Since 2013, China has been reclaiming and militarizing reefs and islands to stake a sovereign claim in almost the entire South China Sea, an area rich in fish stock, and oil and gas deposits.
Nonetheless, notwithstanding China’s gray zone activities, the Philippine resupply missions in 2023 and early 2024 were largely successful as Beijing did not attain its aim of preventing essential supplies from reaching the BRP Sierra Madre.
Additionally, according to a report published by East Asia Forum, the Philippines’ “new tactic of publicizing China’s assertive conduct in the South China Sea, beginning in February 2023”, has limited the effectiveness of China’s gray zone tactics as Manila’s strategy has arguably “bolstered public support for sovereignty protection measures” and increased international pressure on China.
The report stated: “In 2021, only 43 per cent of missions were disclosed compared to 80 per cent in 2023. Public opinion surveys in December 2023 showed 61 per cent support the Ferdinand Marcos Jr administration’s response to the South China Sea dispute, reflecting a sustained increase from previous quarters.”
The report added: “Beijing’s approach has deepened public skepticism in the Philippines toward China. According to a 2024 survey, if forced to align with either China or the United States, most Filipinos would align with the United States.”
The report cited Philippine President Ferdinand Marcos Jr’s efforts to boost ties with the U.S. under the administration of Joe Biden and forge bilateral alliances with countries like Japan and Australia as means to frustrate Beijing’s gray zone tactics. Consequently, in the event of a Chinese attack on the Philippines, Beijing would have to deal with the deterring prospect of the “1951 U.S. – Philippines Mutual Defense Treaty and the involvement of other regional powers, especially Australia and Japan” in its conflict with the Philippines.

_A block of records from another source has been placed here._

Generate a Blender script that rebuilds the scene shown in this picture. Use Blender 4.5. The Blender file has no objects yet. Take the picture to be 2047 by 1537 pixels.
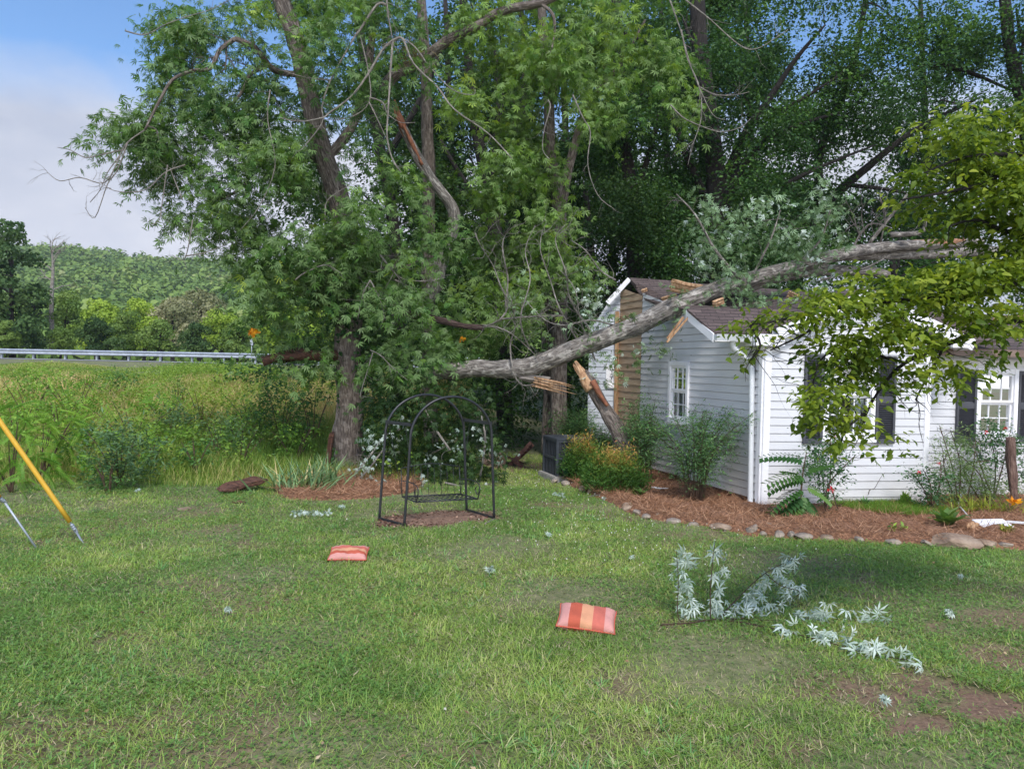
import bpy, bmesh, math, random
import numpy as np
from mathutils import Vector, Matrix, noise as mnoise
sc = bpy.context.scene
R = math.radians
rng = np.random.default_rng(7)
random.seed(7)
# ------------------------------------------------------------------ camera
F = 1500.0; CX = 1023.5; CY = 768.5; CAMZ = 2.0
PITCH = R(1.55); ROLL = R(1.2)
fw = Vector((0, math.cos(PITCH), -math.sin(PITCH)))
r0 = Vector((1, 0, 0)); u0 = r0.cross(fw)
rt = r0 * math.cos(ROLL) + u0 * math.sin(ROLL)
up = u0 * math.cos(ROLL) - r0 * math.sin(ROLL)
cam = bpy.data.cameras.new('camera'); co = bpy.data.objects.new('camera', cam)
sc.collection.objects.link(co); sc.camera = co
M = Matrix((rt, up, -fw)).transposed().to_4x4(); M.translation = (0, 0, CAMZ)
co.matrix_world = M
cam.sensor_width = 36; cam.lens = F / 2047 * 36; cam.clip_start = 0.05; cam.clip_end = 4000
# ------------------------------------------------------------------ world, sun, exposure
SUN = Vector((0.08, -0.62, 0.85)).normalized()
w = bpy.data.worlds.new('World'); sc.world = w; w.use_nodes = True
nt = w.node_tree; nt.nodes.clear()
def N(t, kind, **kw):
    n = t.nodes.new(kind)
    for k, v in kw.items():
        if k in n.inputs.keys(): n.inputs[k].default_value = v
        else: setattr(n, k, v)
    return n
def mixc(t, fac, a, b_, mode='MIX'):
    m = N(t, 'ShaderNodeMix', data_type='RGBA', blend_type=mode)
    if isinstance(fac, float): m.inputs[0].default_value = fac
    else: t.links.new(fac, m.inputs[0])
    for s, v in ((6, a), (7, b_)):
        if isinstance(v, tuple): m.inputs[s].default_value = (*v, 1)
        else: t.links.new(v, m.inputs[s])
    return m.outputs[2]
out = N(nt, 'ShaderNodeOutputWorld')
sky = N(nt, 'ShaderNodeTexSky', sky_type='NISHITA', sun_disc=False)
sky.sun_elevation = math.asin(SUN.z); sky.sun_rotation = math.atan2(SUN.x, SUN.y)
sky.altitude = 200; sky.air_density = 1.0; sky.dust_density = 0.3; sky.ozone_density = 4.0
bg1 = N(nt, 'ShaderNodeBackground', Strength=0.10)
hsk = N(nt, 'ShaderNodeHueSaturation', Saturation=1.1, Value=1.0); nt.links.new(sky.outputs[0], hsk.inputs['Color']); nt.links.new(hsk.outputs[0], bg1.inputs['Color'])
tc = N(nt, 'ShaderNodeTexCoord')
mp = N(nt, 'ShaderNodeMapping'); mp.inputs['Scale'].default_value = (1, 1, 1.9); mp.inputs['Location'].default_value = (0.52, 0.1, 0.35)
nt.links.new(tc.outputs['Generated'], mp.inputs['Vector'])
n1 = N(nt, 'ShaderNodeTexNoise', Scale=2.3, Detail=7.0, Roughness=0.52); nt.links.new(mp.outputs[0], n1.inputs['Vector'])
sx = N(nt, 'ShaderNodeSeparateXYZ'); nt.links.new(tc.outputs['Generated'], sx.inputs[0])
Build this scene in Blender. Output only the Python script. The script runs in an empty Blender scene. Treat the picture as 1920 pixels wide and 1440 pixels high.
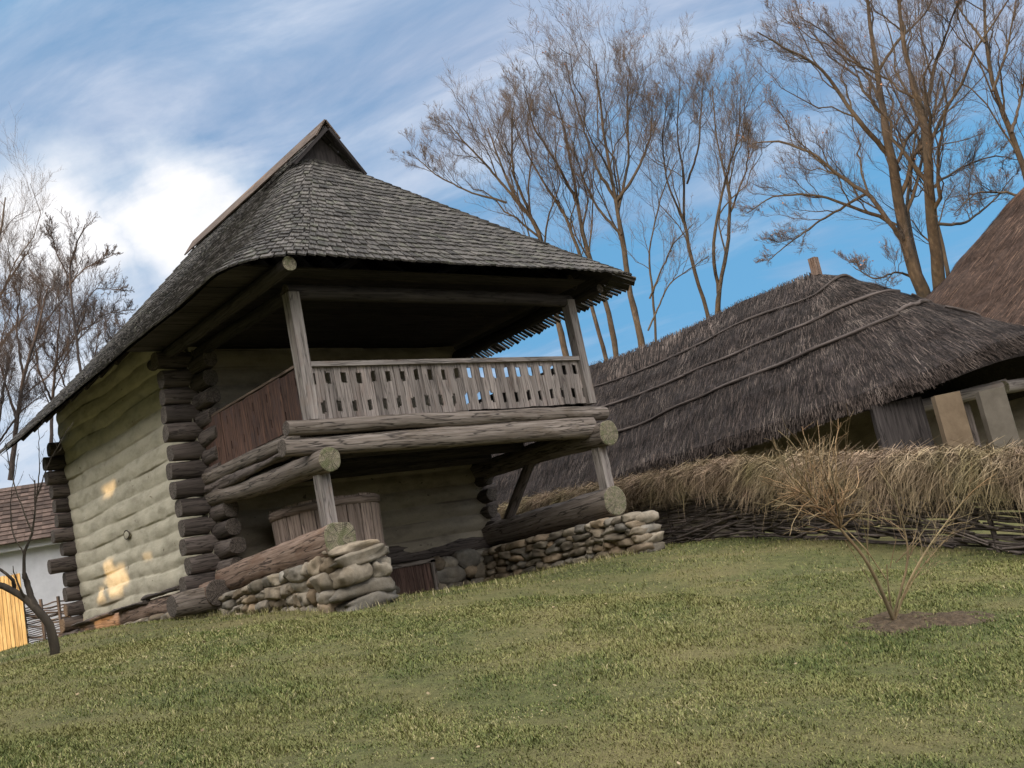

Sealight, a maritime transparency effort originating from Stanford University, released a Chinese gray zone playbook that highlighted various Chinese actions that could be reciprocated by regional countries. Think tank Lowy Institute also suggested in an article that “just as Chinese Coast Guard ships use water cannons against fishing vessels and coast guard ships, nations subject to such actions could do the same” to reduce Chinese gray zone activities. The article also indicated that “large vessels might be leased and used to crowd out and block Chinese coast guard or armed militia vessels, just as China regularly does to smaller navies and commercial fishing boats.”
A commentary by Derek Grossman on Foreign Policy proposed that instead of “vaguely highlighting an ‘armed attack’ as the prompt for U.S. military intervention, Manila and Washington could broadly note that gray zone activities could or would count as armed attacks” to deter China.
“Imposing costs for aggressive actions would fit neatly into the Biden administration’s so-called integrated deterrence strategy,” Grossman suggested.
Evidently, China’s gray zone tactics would only be as effective as the Philippines’ (and its allies’) response to them. If nothing is done, Beijing would likely persist in its strategy of intimidating Manila. A firm and calculated response by Manila could at least limit the frequency and scope of Beijing’s military assertiveness.